Louie goes on to explain that although there may be "sunny days" where Elmo and Cookie Monster live, "not all streets are like Sesame Street." "On Sesame Street, we all love and respect one another," he tells Elmo. "Across the country, people of color, especially in the Black community, are treated differently because of the way they look, their culture, race, and who they are. What we are seeing is people saying 'Enough is enough'. They want to end racism."

For the past two weeks, millions of people, including children, have been attending Black Lives Matter protests across the country to demand justice and change following the killing of George Floyd, a 46-year-old Black father who died after a police officer knelt on his neck for nearly nine minutes.

Even if kids aren't at protests, Atlanta Mayor Keisha Lance Bottoms encouraged young viewers during the CNN/ Sesame Street town hall to "lead by example" and "keep loving each other and when you see someone who is doing something wrong or saying something wrong, say that it's wrong."

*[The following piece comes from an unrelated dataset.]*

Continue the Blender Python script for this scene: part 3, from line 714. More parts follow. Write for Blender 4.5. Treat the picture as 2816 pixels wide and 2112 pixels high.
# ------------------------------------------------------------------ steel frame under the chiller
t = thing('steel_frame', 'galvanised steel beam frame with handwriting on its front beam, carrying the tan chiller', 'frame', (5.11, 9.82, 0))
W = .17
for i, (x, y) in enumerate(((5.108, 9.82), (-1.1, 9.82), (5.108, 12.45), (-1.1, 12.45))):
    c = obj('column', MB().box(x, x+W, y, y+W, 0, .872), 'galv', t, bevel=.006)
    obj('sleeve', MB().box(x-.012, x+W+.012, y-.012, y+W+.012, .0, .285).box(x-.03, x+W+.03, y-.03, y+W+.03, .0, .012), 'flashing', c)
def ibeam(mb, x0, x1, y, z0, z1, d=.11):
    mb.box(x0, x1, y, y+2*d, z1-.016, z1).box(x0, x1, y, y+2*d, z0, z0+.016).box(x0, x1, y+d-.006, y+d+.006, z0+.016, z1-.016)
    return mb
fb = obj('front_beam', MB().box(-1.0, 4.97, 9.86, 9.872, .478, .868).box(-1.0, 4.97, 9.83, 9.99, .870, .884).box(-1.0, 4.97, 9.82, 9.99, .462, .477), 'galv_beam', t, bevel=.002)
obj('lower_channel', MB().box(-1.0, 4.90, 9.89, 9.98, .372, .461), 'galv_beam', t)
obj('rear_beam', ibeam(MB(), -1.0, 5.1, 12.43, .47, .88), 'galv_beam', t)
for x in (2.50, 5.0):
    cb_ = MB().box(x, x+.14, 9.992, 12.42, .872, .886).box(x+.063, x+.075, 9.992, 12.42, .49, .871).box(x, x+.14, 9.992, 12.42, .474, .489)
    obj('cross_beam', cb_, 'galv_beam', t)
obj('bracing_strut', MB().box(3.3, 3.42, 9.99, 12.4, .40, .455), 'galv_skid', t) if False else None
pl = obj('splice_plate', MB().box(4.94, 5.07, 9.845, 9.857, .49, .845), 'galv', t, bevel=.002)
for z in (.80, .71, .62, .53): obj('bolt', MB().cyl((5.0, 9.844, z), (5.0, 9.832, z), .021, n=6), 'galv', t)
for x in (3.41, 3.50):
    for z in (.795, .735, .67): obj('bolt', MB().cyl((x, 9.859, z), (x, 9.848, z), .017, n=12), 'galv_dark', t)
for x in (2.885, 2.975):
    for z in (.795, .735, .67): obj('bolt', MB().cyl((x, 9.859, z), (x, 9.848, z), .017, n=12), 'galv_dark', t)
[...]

In typical Sesame Street fashion, the town hall tackled difficult topics and broke them down in ways kids can understand, like why it's important to say Black Lives Matter and the unfair realities of white privilege. "The most dangerous kind of white privilege is to think we can sit this justice struggle out," Jennifer Harvey, a religion professor at Drake University, said during the town hall. "This struggle won't be over in two weeks."

Elmo leaves Sesame Street fans with a call to action: "We can do better, we must do better, we will do better."